この世で最もポピュラーな「最凶の愚行」は?
分散効果と相関効果によって確実に儲けているビジネスがある。それはギャンブルだ。胴元は分散効果と相関効果を味方につけている典型例なのである。
まず、大前提としてギャンブルと投資はまったく異なる概念である。「株式投資なんてギャンブルみたいなものだ」などと言う人もいるが、そもそも期待収益の基本構造が違うからである。
投資はハイリスク・ハイリターン(リスクが高ければリターンも高い、リスクが低ければリターンも低い)が原則だが、ギャンブルの世界は基本的にハイリスク・ローリターンである。
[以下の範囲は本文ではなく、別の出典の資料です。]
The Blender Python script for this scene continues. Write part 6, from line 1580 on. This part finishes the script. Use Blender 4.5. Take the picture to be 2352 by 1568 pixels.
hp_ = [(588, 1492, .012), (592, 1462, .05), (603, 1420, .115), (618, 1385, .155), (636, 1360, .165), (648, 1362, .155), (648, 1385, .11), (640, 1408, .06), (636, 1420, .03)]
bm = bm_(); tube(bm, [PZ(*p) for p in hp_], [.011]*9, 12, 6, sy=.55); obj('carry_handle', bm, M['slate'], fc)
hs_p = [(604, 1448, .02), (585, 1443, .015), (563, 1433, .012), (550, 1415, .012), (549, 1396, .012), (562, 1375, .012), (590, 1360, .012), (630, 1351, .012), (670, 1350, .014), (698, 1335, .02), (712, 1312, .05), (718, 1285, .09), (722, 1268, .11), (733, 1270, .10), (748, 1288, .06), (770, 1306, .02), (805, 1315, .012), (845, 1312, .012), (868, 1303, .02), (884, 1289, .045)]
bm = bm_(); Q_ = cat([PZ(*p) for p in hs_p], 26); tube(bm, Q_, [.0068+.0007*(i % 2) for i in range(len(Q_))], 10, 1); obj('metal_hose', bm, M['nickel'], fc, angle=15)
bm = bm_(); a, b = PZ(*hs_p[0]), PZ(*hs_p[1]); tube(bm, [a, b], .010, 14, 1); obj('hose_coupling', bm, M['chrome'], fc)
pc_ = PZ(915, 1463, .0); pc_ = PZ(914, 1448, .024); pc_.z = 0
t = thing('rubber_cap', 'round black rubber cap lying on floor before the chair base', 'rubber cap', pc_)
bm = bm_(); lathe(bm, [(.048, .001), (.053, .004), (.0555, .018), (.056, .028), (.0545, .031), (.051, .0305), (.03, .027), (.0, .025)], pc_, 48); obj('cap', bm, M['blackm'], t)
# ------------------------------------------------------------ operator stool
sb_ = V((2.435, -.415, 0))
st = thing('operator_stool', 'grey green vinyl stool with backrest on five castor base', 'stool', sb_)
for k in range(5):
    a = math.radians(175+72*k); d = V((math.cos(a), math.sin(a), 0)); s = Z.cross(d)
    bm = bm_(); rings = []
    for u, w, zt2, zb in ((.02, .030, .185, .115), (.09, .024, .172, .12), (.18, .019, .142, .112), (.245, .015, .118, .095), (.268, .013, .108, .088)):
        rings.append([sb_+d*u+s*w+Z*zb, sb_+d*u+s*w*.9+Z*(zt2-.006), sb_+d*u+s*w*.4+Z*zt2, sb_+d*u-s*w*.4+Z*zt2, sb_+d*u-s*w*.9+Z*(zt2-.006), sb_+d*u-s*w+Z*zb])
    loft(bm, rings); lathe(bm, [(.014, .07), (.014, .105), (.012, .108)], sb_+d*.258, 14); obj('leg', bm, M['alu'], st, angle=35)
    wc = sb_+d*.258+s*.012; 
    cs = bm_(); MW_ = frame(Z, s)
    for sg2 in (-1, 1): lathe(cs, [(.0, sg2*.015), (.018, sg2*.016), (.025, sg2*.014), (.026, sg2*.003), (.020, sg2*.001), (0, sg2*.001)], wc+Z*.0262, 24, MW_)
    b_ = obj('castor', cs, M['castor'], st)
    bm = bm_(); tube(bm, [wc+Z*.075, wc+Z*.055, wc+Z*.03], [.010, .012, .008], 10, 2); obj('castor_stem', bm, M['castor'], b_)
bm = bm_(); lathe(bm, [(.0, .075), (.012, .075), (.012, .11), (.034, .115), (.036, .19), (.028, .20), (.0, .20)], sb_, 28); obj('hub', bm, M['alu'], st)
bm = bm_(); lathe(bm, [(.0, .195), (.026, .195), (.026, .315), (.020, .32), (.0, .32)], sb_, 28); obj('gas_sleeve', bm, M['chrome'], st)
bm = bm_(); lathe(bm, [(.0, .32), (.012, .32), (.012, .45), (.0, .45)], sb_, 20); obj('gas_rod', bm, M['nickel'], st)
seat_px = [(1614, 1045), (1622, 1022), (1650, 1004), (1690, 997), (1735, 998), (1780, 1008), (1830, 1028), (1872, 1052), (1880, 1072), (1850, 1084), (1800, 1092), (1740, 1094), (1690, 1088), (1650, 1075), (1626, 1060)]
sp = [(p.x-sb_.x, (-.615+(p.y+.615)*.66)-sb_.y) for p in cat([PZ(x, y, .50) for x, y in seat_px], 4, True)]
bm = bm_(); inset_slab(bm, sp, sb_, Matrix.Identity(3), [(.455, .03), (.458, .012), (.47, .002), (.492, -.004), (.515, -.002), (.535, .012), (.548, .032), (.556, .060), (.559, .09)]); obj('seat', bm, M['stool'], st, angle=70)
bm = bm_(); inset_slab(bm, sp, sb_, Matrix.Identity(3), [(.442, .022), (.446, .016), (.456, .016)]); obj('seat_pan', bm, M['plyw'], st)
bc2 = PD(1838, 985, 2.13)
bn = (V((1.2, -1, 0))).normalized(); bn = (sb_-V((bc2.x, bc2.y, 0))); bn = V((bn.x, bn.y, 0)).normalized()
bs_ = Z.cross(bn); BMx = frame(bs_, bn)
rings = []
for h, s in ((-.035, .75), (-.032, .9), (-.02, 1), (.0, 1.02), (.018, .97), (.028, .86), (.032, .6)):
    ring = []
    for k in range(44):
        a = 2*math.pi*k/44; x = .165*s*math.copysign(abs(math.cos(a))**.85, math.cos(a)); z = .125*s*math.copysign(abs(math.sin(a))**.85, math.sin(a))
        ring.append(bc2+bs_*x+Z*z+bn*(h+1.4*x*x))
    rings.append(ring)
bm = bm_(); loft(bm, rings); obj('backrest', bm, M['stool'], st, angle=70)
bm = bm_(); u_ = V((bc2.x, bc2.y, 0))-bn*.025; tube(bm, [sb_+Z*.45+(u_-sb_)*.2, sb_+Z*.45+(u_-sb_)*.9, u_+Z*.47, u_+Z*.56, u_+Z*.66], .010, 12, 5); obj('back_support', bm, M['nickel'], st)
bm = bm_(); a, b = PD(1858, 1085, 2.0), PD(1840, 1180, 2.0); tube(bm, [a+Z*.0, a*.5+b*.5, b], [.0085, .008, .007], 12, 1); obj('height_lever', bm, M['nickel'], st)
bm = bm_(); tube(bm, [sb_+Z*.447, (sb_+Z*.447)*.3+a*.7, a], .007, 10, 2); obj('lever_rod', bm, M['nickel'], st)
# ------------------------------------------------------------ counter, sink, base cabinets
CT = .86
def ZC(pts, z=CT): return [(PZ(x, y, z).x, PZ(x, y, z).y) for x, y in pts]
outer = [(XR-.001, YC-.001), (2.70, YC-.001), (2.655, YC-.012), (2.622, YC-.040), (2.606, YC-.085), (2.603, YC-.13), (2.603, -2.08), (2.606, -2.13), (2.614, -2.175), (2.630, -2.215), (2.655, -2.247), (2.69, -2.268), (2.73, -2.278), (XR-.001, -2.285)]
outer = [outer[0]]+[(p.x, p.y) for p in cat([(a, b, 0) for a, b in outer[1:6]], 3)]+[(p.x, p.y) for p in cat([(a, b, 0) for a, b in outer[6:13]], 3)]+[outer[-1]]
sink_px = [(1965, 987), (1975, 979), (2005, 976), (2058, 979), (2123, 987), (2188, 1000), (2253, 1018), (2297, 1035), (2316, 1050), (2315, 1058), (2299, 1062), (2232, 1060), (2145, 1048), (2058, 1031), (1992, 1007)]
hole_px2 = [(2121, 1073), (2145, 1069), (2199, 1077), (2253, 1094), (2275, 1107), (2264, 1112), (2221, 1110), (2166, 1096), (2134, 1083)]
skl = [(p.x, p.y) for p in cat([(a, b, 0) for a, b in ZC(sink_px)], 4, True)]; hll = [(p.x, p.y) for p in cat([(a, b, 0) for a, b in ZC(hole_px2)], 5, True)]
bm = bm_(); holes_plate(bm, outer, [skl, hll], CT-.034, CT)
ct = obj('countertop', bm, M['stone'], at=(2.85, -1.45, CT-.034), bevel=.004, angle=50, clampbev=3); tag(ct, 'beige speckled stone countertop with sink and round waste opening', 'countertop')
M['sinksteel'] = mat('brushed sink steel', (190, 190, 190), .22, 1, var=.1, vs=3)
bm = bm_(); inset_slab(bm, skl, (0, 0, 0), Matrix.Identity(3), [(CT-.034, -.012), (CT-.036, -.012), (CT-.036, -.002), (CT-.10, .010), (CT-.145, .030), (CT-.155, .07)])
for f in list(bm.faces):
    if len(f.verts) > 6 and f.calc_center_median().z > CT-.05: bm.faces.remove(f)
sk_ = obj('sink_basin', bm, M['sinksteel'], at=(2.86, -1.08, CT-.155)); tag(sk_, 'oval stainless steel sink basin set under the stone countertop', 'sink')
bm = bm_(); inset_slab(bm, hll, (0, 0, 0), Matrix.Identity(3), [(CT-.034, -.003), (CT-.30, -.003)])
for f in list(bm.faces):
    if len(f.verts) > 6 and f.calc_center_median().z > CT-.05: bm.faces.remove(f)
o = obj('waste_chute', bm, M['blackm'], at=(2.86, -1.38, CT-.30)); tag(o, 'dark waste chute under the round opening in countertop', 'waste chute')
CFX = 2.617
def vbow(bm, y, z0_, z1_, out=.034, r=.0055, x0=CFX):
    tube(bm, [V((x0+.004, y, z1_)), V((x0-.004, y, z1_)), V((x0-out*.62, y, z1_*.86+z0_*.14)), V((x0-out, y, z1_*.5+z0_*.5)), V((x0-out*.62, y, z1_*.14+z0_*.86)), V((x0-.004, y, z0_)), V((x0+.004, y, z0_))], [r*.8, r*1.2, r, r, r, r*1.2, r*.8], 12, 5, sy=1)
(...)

競馬にしてもルーレットにしてもパチンコにしても、ギャンブルは期待リターンがマイナスであり、胴元が必ず儲かる仕組みになっている。つまり、あなたが損することが最初から決まっている取引である。
宝くじの期待リターンに至ってはマイナス50%であり、これは競馬(マイナス30%)と比べても、とんでもなくあこぎな商売だ。世の中のイメージとずいぶん違うはずだ。
期待リターンがマイナスということは、借金をして高いリスクをとっても、期待リターンを高めるレバレッジ効果が働かないことを意味する。むしろ、期待リターン(というかむしろ期待損失)はどんどん悪化し、ハイリスク・ハイネガティブリターンになる。
なぜ負けることがわかっているギャンブルに、人はのめり込むのか?
人間はリスクを回避しようとする生き物ではないのか?
これは、オーソドックスなファイナンス理論に認知科学を掛け合わせた行動ファイナンスという学問分野が取り組んでいる問題だ。
人間は一定のリターンが明確に見込めるときには、リターンを失うことになるリスクを回避しようとする。しかし、2002年にこの学問領域での成果を評価されてノーベル経済学賞を受賞したダニエル・カーネマン(Daniel Kahneman: 1934~)のプロスペクト理論は、人間のリスク回避度合いは状況によって変化するということを明らかにしてみせた。
すなわち、マイナスを目の前にすると、人間は損失そのものを回避するために、進んでリスク愛好家になるというのである。ちょっと例題を考えてみよう。
100万円を差し上げます。次のどちらかを選んでください。
(1)当たれば200万円もらえるくじを引く(当選率50%)。ただし、外れたら100万円も没収
(2)くじを引かずに帰宅する
いま100万円の借金があります。次のどちらかを選んでください。
(1)当たれば借金がチャラになるくじを引く(当選率50%)。ただし、外れたら借金は200万円に
(2)くじを引かずに帰宅する
問題Aでは迷わず(2)を選んでリスクを回避したがる慎重な人も、問題Bではギャンブル性の高い(1)を選んでしまうことがわかっている。つまり、人は一度借金をしたり、損をしたりすると、さらなる損失に対する感応度が鈍くなり、高いリスクをとるようになってしまうわけだ。